■ **AVAILABLE DATA**:
__________________________________________________

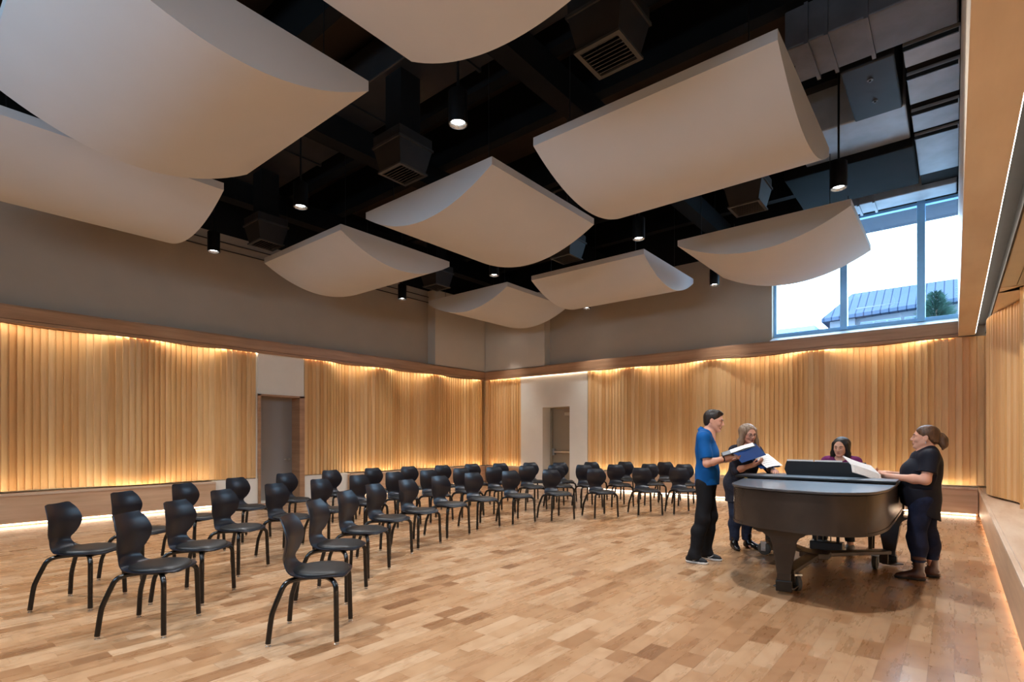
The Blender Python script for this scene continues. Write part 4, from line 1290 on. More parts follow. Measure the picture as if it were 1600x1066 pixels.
# ---- man in the blue polo shirt ----------------------------------------------------------------
def build_man():
    p = person(-2.20, 6.18, 15)
    tag(p, 'person in blue polo shirt and black trousers standing at left, reading from a black folder', 'person')
    sk = skin('man_skin', srgb(218, 162, 136))
    hipL, hipR = A_([-0.005, 0.085, 0.90]), A_([-0.005, -0.085, 0.90])
    kL, kR = A_([0.035, 0.10, 0.50]), A_([-0.03, -0.115, 0.50])
    aL, aR = A_([-0.01, 0.11, 0.10]), A_([-0.115, -0.135, 0.10])
    shL, shR = A_([-0.015, 0.185, 1.415]), A_([-0.015, -0.185, 1.415])
    elL, elR = A_([0.03, 0.255, 1.14]), A_([0.025, -0.245, 1.135])
    wrL, wrR = A_([0.205, 0.12, 1.165]), A_([0.205, -0.15, 1.195])
    hc = A_([0.085, 0.0, 1.615]); R = rot(-6, 12)
    F = Field((-0.30, -0.42, -0.0), (0.50, 0.42, 1.80), 0.0045)
    P = head(F, hc, R, 1.0, 1.1)
    F.bone(hc + R @ A_([-0.025, 0, -0.06]), (0.0, 0, 1.44), 0.055, 0.062, 0.03)
    F.bone((0.0, 0, 1.42), (0.0, 0, 1.0), 0.10, 0.10, 0.05, (1, 0.72, 1)); F.bone((-0.0, 0.14, 1.41), (0.0, -0.14, 1.41), 0.055, 0.055, 0.05)
    for s_, e_, w_ in ((shL, elL, wrL), (shR, elR, wrR)):
        arm_bones(F, s_, e_, w_)
    for h_, k_, a_ in ((hipL, kL, aL), (hipR, kR, aR)):
        leg_bones(F, h_, k_, a_, (0.075, 0.05, 0.034)); F.bone(a_, a_ + A_([0.09, 0, -0.07]), 0.032, 0.020, 0.02)
    hand(F, wrR + A_([0.012, 0.004, 0.004]), (0.86, 0.36, 0.25), (0.1, 0.45, -0.85), 1, 0.98, 0.55)
    hand(F, wrL + A_([0.012, -0.004, 0.002]), (0.86, -0.30, 0.10), (0.0, -0.2, 0.95), 1, 0.98, 0.35)
    F.mesh('body', sk, p)
    # polo shirt
    G = Field((-0.32, -0.42, 0.78), (0.30, 0.42, 1.60), 0.006)
    G.bone((-0.01, 0, 1.36), (0.01, 0, 1.22), 0.160, 0.165, 0.06, (1.5, 0.92, 1)); G.bone((0.01, 0, 1.22), (0.01, 0, 0.90), 0.165, 0.160, 0.06, (1.42, 0.98, 1))
    G.bone((0.01, 0, 1.0), (0.005, 0, 0.84), 0.160, 0.170, 0.06, (1.3, 1.0, 1))
    G.bone((-0.02, 0.16, 1.415), (-0.02, -0.16, 1.415), 0.066, 0.066, 0.06); G.bone((-0.015, 0.06, 1.455), (-0.015, -0.06, 1.455), 0.062, 0.062, 0.04)
    for s_, e_ in ((shL, elL), (shR, elR)):
        m = s_ + (e_ - s_) * 0.9
        G.bone(s_, m, 0.066, 0.068, 0.04)
    G.wrinkle(0.0035, 26, 1.3)
    G.plane((0, 0, 0.885), (0.05, 0, -1))
    for s_, e_ in ((shL, elL), (shR, elR)):
        d = nrm(e_ - s_); q = s_ + (e_ - s_) * 0.80
        sl, X, Y, Z = G.region(q - 0.12, q + 0.12)
        dd = (X - q[0]) * d[0] + (Y - q[1]) * d[1] + (Z - q[2]) * d[2]
        side = np.sign(s_[1]) * Y - 0.165
        G.D[sl] = np.maximum(G.D[sl], np.minimum(dd, side).astype(np.float32))
    G.ball((0.05, 0, 1.56), (0.075, 0.066, 0.10), 0.01, None, 'cut')
    blue = cloth('royal_blue_pique', srgb(0, 84, 152), 0.75)
    sh = G.mesh('polo_shirt', blue, p)
    b = MB(); b.grid([[(-0.012 + 0.078 * math.cos(a) * (1.0), 0.078 * math.sin(a), 1.480 - 0.022 * math.cos(a)), (0.004 + 0.068 * math.cos(a), 0.066 * math.sin(a), 1.520 - 0.036 * math.cos(a)), (-0.004 + 0.086 * math.cos(a), 0.086 * math.sin(a), 1.488 - 0.040 * math.cos(a)), (-0.004 + 0.094 * math.cos(a), 0.094 * math.sin(a), 1.470 - 0.046 * math.cos(a))] for a in [PI * 2 * k / 30 + 0.15 * (1 - 2 * k / 30) for k in range(31)]])
    o = b.build('collar', blue, sh, smooth=60); sm = o.modifiers.new('solid', 'SOLIDIFY'); sm.thickness = 0.004
    # trousers
    T = Field((-0.32, -0.34, 0.02), (0.30, 0.34, 1.02), 0.006)
    for h_, k_, a_ in ((hipL, kL, aL), (hipR, kR, aR)):
        leg_bones(T, h_, k_, a_, (0.092, 0.072, 0.060), 0.004)
        T.bone(a_, a_ + A_([0.01, 0, -0.035]), 0.064, 0.072, 0.03)
    T.bone((0, 0.07, 0.92), (0, -0.07, 0.92), 0.105, 0.105, 0.05); T.wrinkle(0.005, 22, 0.4)
    T.plane((0, 0, 0.055), (0.1, 0, -1)); T.plane((0, 0, 0.98), (0, 0, 1))
    T.mesh('trousers', cloth('black_trousers', srgb(19, 19, 22)), p)
    # short dark hair
    H = Field(hc - 0.17, hc + 0.19, 0.005)
    H.ball(P(-0.026, 0, 0.040), (0.103, 0.084, 0.090), 0.01, R)
    H.ball(P(-0.055, 0, -0.01), (0.062, 0.075, 0.075), 0.02, R)
    H.bone(P(0.03, -0.03, 0.112), P(0.068, -0.01, 0.098), 0.016, 0.011, 0.03); H.bone(P(0.03, 0.035, 0.108), P(0.066, 0.025, 0.094), 0.016, 0.011, 0.03)
    H.ball(P(0.115, 0, 0.010), (0.076, 0.10, 0.070), 0.012, R, 'cut')
    for q in (-1, 1):
        H.ball(P(0.078, q * 0.09, -0.03), (0.055, 0.06, 0.072), 0.01, R, 'cut'); H.ball(P(-0.008, q * 0.095, -0.022), (0.026, 0.035, 0.036), 0.008, R, 'cut')
    H.plane(P(-0.05, 0, -0.085), R @ A_([0.35, 0, -1]))
    H.mesh('hair', hairmat('short_dark_hair', srgb(22, 15, 12), srgb(44, 30, 22)), p)
    face_parts(p, P, R, 1.0, M['iris'], mottled('man_lips', srgb(170, 100, 88), 0.5), half=0.1, lidmat=sk)
    for toe, heel in ((A_([0.03, -0.175, 0]), A_([-0.215, -0.115, 0])), (A_([0.165, 0.075, 0]), A_([-0.075, 0.115, 0]))):
        so = shoe(p, 'shoe', toe, heel, cloth('black_trainer', srgb(22, 22, 24), 0.6), M['shoe_sole'])
        # white curved tick mark on the outer side
        d = nrm(toe - heel); n = A_([d[1], -d[0], 0]) * 1.0
        if n[1] > 0: n = -n
        pts = [heel + d * u + n * v + A_([0, 0, z]) for u, v, z in ((0.055, 0.0385, 0.068), (0.075, 0.042, 0.046), (0.105, 0.0425, 0.036), (0.135, 0.041, 0.048), (0.155, 0.036, 0.062))]
        b = MB(); b.tube(pts, [0.0015, 0.004, 0.0065, 0.004, 0.0015], 6); b.build('tick_mark', M['shoe_sole'], so, smooth=60)
    # watch on the near wrist
    b = MB(); ax = nrm(wrR - elR); q = wrR - ax * 0.02
    b.lathe([(0.029, -0.009), (0.033, -0.006), (0.033, 0.006), (0.029, 0.009)], 20, Matrix.Translation(Vector(q)) @ Vector(ax).to_track_quat('Z', 'Y').to_matrix().to_4x4()); b.build('wristwatch', M['black_satin'], p, smooth=50)
    return p

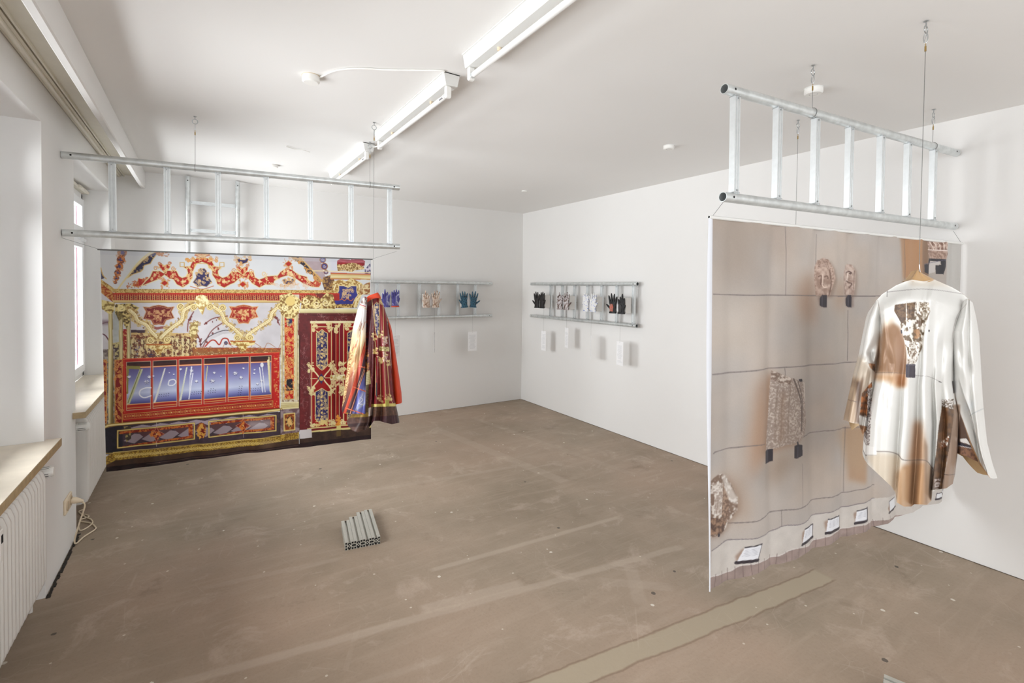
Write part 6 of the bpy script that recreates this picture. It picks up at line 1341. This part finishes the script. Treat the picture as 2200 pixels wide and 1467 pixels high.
# ---------------------------------------------------------------- aluminium profiles on the floor
def profile_mesh(L, W_=.054, H_=.05):
    """T-slot bar along Y with an open slot above and below and a hollow web at the ends"""
    a, s, dp = W_/2, .0062, .015
    outl = [(-a, 0), (-s, 0), (-s, dp), (s, dp), (s, 0), (a, 0), (a, H_/2-s), (a-.006, H_/2-s), (a-.006, H_/2+s), (a, H_/2+s), (a, H_), (s, H_), (s, H_-dp), (-s, H_-dp), (-s, H_), (-a, H_), (-a, H_/2+s), (-a+.006, H_/2+s), (-a+.006, H_/2-s), (-a, H_/2-s)]
    return MB().prism(outl, 'y', 0, L)
def profile_bar(loc, rz, L, lab, grp, W_=.054, H_=.05):
  t = thing('aluminium_profile', lab, 'metal bar', loc, (0, 0, rz), grp)
  profile_mesh(L, W_, H_).build('bar', ALUP, t, smooth=False)
  for e_ in (0, L):
    h = MB()
    def blob(pts): h.prism(pts, 'y', e_-.0006, e_+.0006)
    for sx in (-1, 1):
        for sz in (-1, 1):
            cx, cz = sx*W_*.36, H_/2 + sz*H_*.35
            blob([(cx-.0055, cz-.0055), (cx+.0055, cz-.0055), (cx+.0055, cz+.0055), (cx-.0055, cz+.0055)])
            cx, cz = sx*W_*.14, H_/2 + sz*H_*.17
            blob([(cx-.002, cz-.005), (cx+.004, cz-.003), (cx+.003, cz+.004), (cx-.003, cz+.005)])
        blob([(sx*W_*.36 + .0045*math.cos(q), H_/2 + .007*math.sin(q)) for q in np.linspace(0, 6.283, 8, endpoint=False)])
    blob([(.0045*math.cos(q), H_/2 + .0045*math.sin(q)) for q in np.linspace(0, 6.283, 8, endpoint=False)])
    blob([(.011*math.cos(q), H_*.80 + .0035*math.sin(q)) for q in np.linspace(0, 6.283, 8, endpoint=False)]); blob([(.011*math.cos(q), H_*.2 + .0035*math.sin(q)) for q in np.linspace(0, 6.283, 8, endpoint=False)])
    h.build('end_openings', DARKM, t, smooth=False)
G0 = hit(741, 1183, 2, 0); G1 = hit(817, 1168, 2, 0); ex = (G1 - G0)/np.linalg.norm(G1 - G0); rz = math.atan2(ex[1], ex[0]); Wt = np.linalg.norm(G1 - G0)/4
for k, (L, dy, nm) in enumerate(((.305, 0, 'leftmost, shortest'), (.345, 0, 'second from the left'), (.40, 0, 'third from the left'), (.415, 0, 'rightmost, longest'))):
    p = G0 + ex*Wt*(k + .5); profile_bar((p[0], p[1], 0), rz, L, 'grey aluminium profile, %s of the four lying side by side mid-floor' % nm, 'aluminium profiles in the middle of the floor', Wt - .0012)
P0 = hit(1900, 1442, 2, .05); dq = hit(1960, 1467, 2, .05) - P0; rz2 = math.atan2(dq[1], dq[0]) + math.pi/2
e2 = np.array([math.cos(rz2), math.sin(rz2), 0]); f2_ = np.array([-e2[1], e2[0], 0])      # bars run along f2_
for k, (L, nm) in enumerate(((.30, 'far one'), (.32, 'middle one'), (.28, 'near one'))):
    p = P0 + e2*(-.045 - .0550*k) - f2_*(L + .0*k) + f2_*(-.012*k)
    profile_bar((p[0], p[1], 0), rz2, L, 'silver aluminium profile cut by the lower picture edge, %s of three' % nm, 'aluminium profiles at the bottom edge', .054)
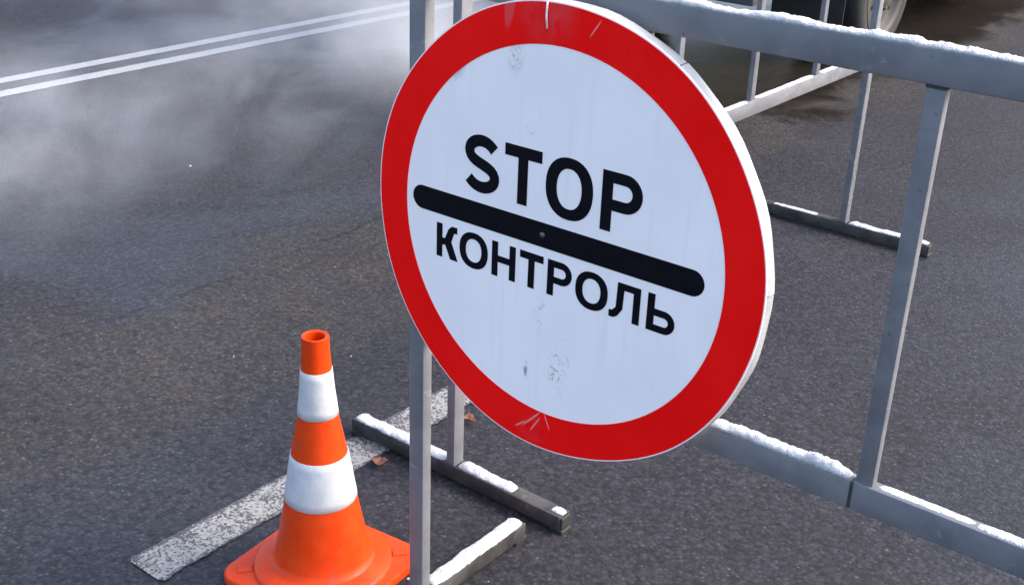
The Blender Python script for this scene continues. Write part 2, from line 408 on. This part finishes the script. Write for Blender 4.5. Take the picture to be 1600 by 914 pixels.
# ------------------------------------------------------------------ round sign
SIGN = empty('road_sign', (-1.05, 1.452, .953))
tag(SIGN, 'round white sign with red rim reading STOP and КОНТРОЛЬ hung on the front barrier', 'road sign')
SCX, SCZ, RO, RI = .010, -.019, .378, .313
def ringpts(r, n=120, bulge=0.0):
    out = []
    for i in range(n):
        a = 2*math.pi*i/n
        rr = r + bulge*max(0, math.cos(a-R(248)))**6 + bulge*.12*math.sin(7*a+1)
        out.append((SCX+rr*math.cos(a), SCZ+rr*math.sin(a)))
    return out
shape2d('plate', [ringpts(RO, 160, .008)], .0022, M_WHITE, SIGN, .0022)
shape2d('red_ring', [ringpts(RO-.0022, 160, .008), ringpts(RI, 160)], .0006, M_RED, SIGN, -.0001)
# folded-back edge in six curved strips with small gaps
for a0, a1, off in [(-50, 2.6, 0), (3.0, 57.4, .0008), (57.8, 118, 0), (118.5, 182, .0006), (182.5, 240, 0), (240.5, 309.5, .0006)]:
    vs, fs, n = [], [], 16
    for i in range(n+1):
        a = R(a0+(a1-a0)*i/n); bl = .008*max(0, math.cos(a-R(248)))**6
        flat = -.0018*math.sin(math.pi*i/n*3)**2
        for r, y in ((RO+bl-.0008, .0023), (RO+bl+.002+off+flat, .009), (RO+bl+.0025+off+flat, .021), (RO+bl+.0005+off+flat, .021), (RO+bl-.002, .009)):
            vs.append((SCX+r*math.cos(a), y, SCZ+r*math.sin(a)))
        if i:
            p, q = (i-1)*5, i*5
            for c in range(5): fs.append((p+c, p+(c+1) % 5, q+(c+1) % 5, q+c))
    fs += [(4,3,2,1,0), tuple(n*5+c for c in range(5))]
    bm = bmesh.new(); tm = mesh_from('f', vs, fs); bm.from_mesh(tm); bpy.data.meshes.remove(tm)
    sharpen(link('flange', bm_mesh('flange', bm), M_FLANGE, SIGN), 50)
# snow caught on the folded edge, upper right
# stripe and letters
def stadium(x0, x1, z0, z1, n=14):
    r = (z1-z0)/2; c = (z0+z1)/2
    return [(x1-r+r*math.cos(a), c+r*math.sin(a)) for a in [R(-90+180*i/n) for i in range(n+1)]] + \
           [(x0+r+r*math.cos(a), c+r*math.sin(a)) for a in [R(90+180*i/n) for i in range(n+1)]]
YL, DL = -.0001, .0006
shape2d('stripe', [stadium(-.288, .290, -.033, .009)], DL, M_BLACK, SIGN, YL)
def rect(x0, x1, z0, z1): return [(x0, z0), (x1, z0), (x1, z1), (x0, z1)]
def sc_loops(loops, s=.001): return [[(a*s, b*s) for a, b in lp] for lp in loops]
def bowl(xl, xr, z0, z1, t, n=14):
    """outer and inner loop of a P bowl: flat at xl, round to the right"""
    r = (z1-z0)/2; c = (z0+z1)/2; cx = xr-r
    o = [(xl, z0)]+[(cx+r*math.cos(a), c+r*math.sin(a)) for a in [R(-90+180*i/n) for i in range(n+1)]]+[(xl, z1)]
    ri = r-t
    inn = [(xl+t, z0+t)]+[(cx+ri*math.cos(a), c+ri*math.sin(a)) for a in [R(-90+180*i/n) for i in range(n+1)]]+[(xl+t, z1-t)]
    return o, inn
def L_T(x0, x1, z0, z1, t):
    c = (x0+x1)/2
    return [[(c-t/2, z0), (c+t/2, z0), (c+t/2, z1-t), (x1, z1-t), (x1, z1), (x0, z1), (x0, z1-t), (c-t/2, z1-t)]]
def L_O(x0, x1, z0, z1, t):
    cx, cz, rx, rz = (x0+x1)/2, (z0+z1)/2, (x1-x0)/2, (z1-z0)/2
    return [ell(cx, cz, rx, rz, 48, 2.25), ell(cx, cz, rx-t*1.08, rz-t*.9, 48, 2.2)]
def L_P(x0, x1, z0, z1, t):
    zb = z0+(z1-z0)*.36
    o, i = bowl(x0, x1, zb, z1, t*.92)
    o = [(x0, z0), (x0+t, z0), (x0+t, zb)]+o[1:]
    i = [(max(a, x0+t), b) for a, b in i]
    return [o, i]
def L_SOFT(x0, x1, z0, z1, t):
    zb = z0+(z1-z0)*.62
    o, i = bowl(x0, x1, z0, zb, t*.92)
    o = o[:-1]+[(x0+t, zb), (x0+t, z1), (x0, z1)]
    i = [(max(a, x0+t), b) for a, b in i]
    return [o, i]
def L_H(x0, x1, z0, z1, t):
    c = (z0+z1)/2+1; h = t*.46
    return [[(x0, z0), (x0+t, z0), (x0+t, c-h), (x1-t, c-h), (x1-t, z0), (x1, z0), (x1, z1), (x1-t, z1), (x1-t, c+h), (x0+t, c+h), (x0+t, z1), (x0, z1)]]
def L_K(x0, x1, z0, z1, t):
    c = (z0+z1)/2
    return [[(x0, z0), (x0+t, z0), (x0+t, c-t*.62), (x0+t*1.55, c-t*.5), (x1-t*1.18, z0), (x1+t*.15, z0), (x0+t*2.62, c+t*.12),
             (x1-t*.55, z1-t*.95), (x1, z1-t*.9), (x1, z1), (x1-t*1.0, z1-t*.03), (x1-t*1.55, z1-t*.55), (x0+t*1.5, c+t*.45), (x0+t, c+t*.42), (x0+t, z1), (x0, z1)]]
def L_L(x0, x1, z0, z1, t):
    a = x0+(x1-x0)*.24
    return [[(x0, z0), (x0+t*.7, z0), (x0+t*1.25, z0+t*.35), (a+t*.88, z0+t*1.4), (a+t, z1-t*.9), (x1-t, z1-t*.9), (x1-t, z0), (x1, z0), (x1, z1), (a, z1), (a-t*.1, z0+t*1.5), (x0+t*.45, z0+t*.95), (x0, z0+t*.9)]]
def L_S(x0, x1, z0, z1, t):
    cx, w, h = (x0+x1)/2, (x1-x0), (z1-z0); r = w/2-t/2; q = h/4-t/4
    zt, zb = z1-t/2-q, z0+t/2+q; mid = (z0+z1)/2
    pts = []
    for i in range(17):                                            # upper hook
        a = R(22+(248-22)*i/16); pts.append((cx+r*.95*math.cos(a), zt+q*math.sin(a)))
    for i in range(17):
        a = R(68-(68+158)*i/16); pts.append((cx+r*math.cos(a), zb+q*math.sin(a)))
    # smooth the middle
    for _ in range(4):
        pts = [pts[0]]+[((pts[i-1][0]+2*pts[i][0]+pts[i+1][0])/4, (pts[i-1][1]+2*pts[i][1]+pts[i+1][1])/4) for i in range(1, len(pts)-1)]+[pts[-1]]
    left, right = [], []
    for i, p in enumerate(pts):
        a, b = pts[max(i-1, 0)], pts[min(i+1, len(pts)-1)]
        dx, dz = b[0]-a[0], b[1]-a[1]; l = math.hypot(dx, dz); nx, nz = -dz/l*t/2, dx/l*t/2
        left.append((p[0]+nx, p[1]+nz)); right.append((p[0]-nx, p[1]-nz))
    return [left+right[::-1]]
T1, T2 = 19.5, 12.6
for fn, x0, x1, z0, z1, t in [(L_S, -176, -98, 26, 127, T1), (L_T, -89, -15, 28, 124.5, T1), (L_O, -6, 84, 26, 127, T1), (L_P, 100, 173, 28, 124.5, T1),
        (L_K, -233, -187, -110.5, -49, T2), (L_O, -181, -119, -112, -47.5, T2), (L_H, -110, -60, -110.5, -49, T2), (L_T, -51, -3, -110.5, -49, T2),
        (L_P, 6, 54, -110.5, -49, T2), (L_O, 62, 124, -112, -47.5, T2), (L_L, 128, 184, -110.5, -49, T2), (L_SOFT, 197, 247, -110.5, -49, T2)]:
    shape2d('letter', sc_loops(fn(x0, x1, z0, z1, t)), DL, M_BLACK, SIGN, YL)
# rivet through the stripe and tie over the top edge
link('rivet', lathe_mesh('rivet', [(0, .0028), (.003, .0026), (.0045, .0012), (.005, 0)], 20), M_RUST, SIGN, (-.008, -.0007, -.012), (R(90), 0, 0))
def tube(name, pts, r, mat, parent, n=8):
    vs, fs = [], []
    for i, p in enumerate(pts):
        p = Vector(p); d = (Vector(pts[min(i+1, len(pts)-1)])-Vector(pts[max(i-1, 0)])).normalized()
        u = d.cross(Vector((1, .1, .2))).normalized(); v = d.cross(u)
        for q in range(n):
            a = 2*math.pi*q/n; vs.append(p+u*r*math.cos(a)+v*r*math.sin(a))
        if i:
            for q in range(n): fs.append(((i-1)*n+q, (i-1)*n+(q+1) % n, i*n+(q+1) % n, i*n+q))
    fs += [tuple(range(n))[::-1], tuple((len(pts)-1)*n+q for q in range(n))]
    return link(name, mesh_from(name, vs, fs, True), mat, parent)
tube('tie', [(-.016, -.0026, .317), (-.018, -.003, .335), (-.017, -.0032, .358), (-.016, .000, .3615), (-.016, .02, .366), (-.015, .036, .372), (-.015, .052, .381)], 0.0016, M_WIRE, SIGN)
# clamps that hold the sign to the barrier (behind the plate)
for x, z in ((-.316+.04, -.28), (.12, -.28), (-.12, .348)):
    pass
for x in (-.12, .125):
    box('bracket', (x-.012, .0023, -.304), (x+.012, .0378, -.264), M_STEEL, SIGN, .002)
# ------------------------------------------------------------------ traffic cone
CONE = empty('traffic_cone', (-1.610, 1.460, 0), R(6))
tag(CONE, 'orange traffic cone with two white bands on the asphalt', 'traffic cone')
prof = [(.0275, .572), (.0285, .54), (.0312, .500), (.0352, .45), (.0415, .396), (.0500, .35), (.0590, .305), (.067, .255), (.0755, .200), (.085, .145), (.094, .10), (.1015, .062)]
def rad(z):
    for (r0, z0), (r1, z1) in zip(prof, prof[1:]):
        if z1 <= z <= z0: return r0+(r1-r0)*(z0-z)/(z0-z1)
    return prof[-1][0]
outer = [(.0200, .571), (.0245, .5735)] + prof[:1] + prof[1:] + [(.106, .050), (.112, .046)]
inner = [(.104, .045), (.099, .055)] + [(r-.004, z) for r, z in prof[::-1][:-2]]+[(.0205, .545), (.0195, .566)]
sharpen(link('body', lathe_mesh('body', outer+inner, 72, True), M_CONE, CONE), 50)
for z1, z0 in ((.4995, .3985), (.3055, .2005)):
    zs = [z1-(z1-z0)*i/6 for i in range(7)]
    pr_ = [(rad(z)+.0014, z) for z in zs]; pr_ = [(rad(z1)+.0002, z1+.0006)]+pr_+[(rad(z0)+.0002, z0-.0006)]
    link('reflective_band', lathe_mesh('reflective_band', pr_, 72), M_BAND, CONE)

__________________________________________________

■ **PROBLEM DETAILS**: From the entries above, copy every line where the word "finishes" shows up.

■ **WRITTEN ANSWER**:
Write part 6 of the bpy script that recreates this picture. It picks up at line 1341. This part finishes the script. Treat the picture as 2200 pixels wide and 1467 pixels high.
The Blender Python script for this scene continues. Write part 2, from line 408 on. This part finishes the script. Write for Blender 4.5. Take the picture to be 1600 by 914 pixels.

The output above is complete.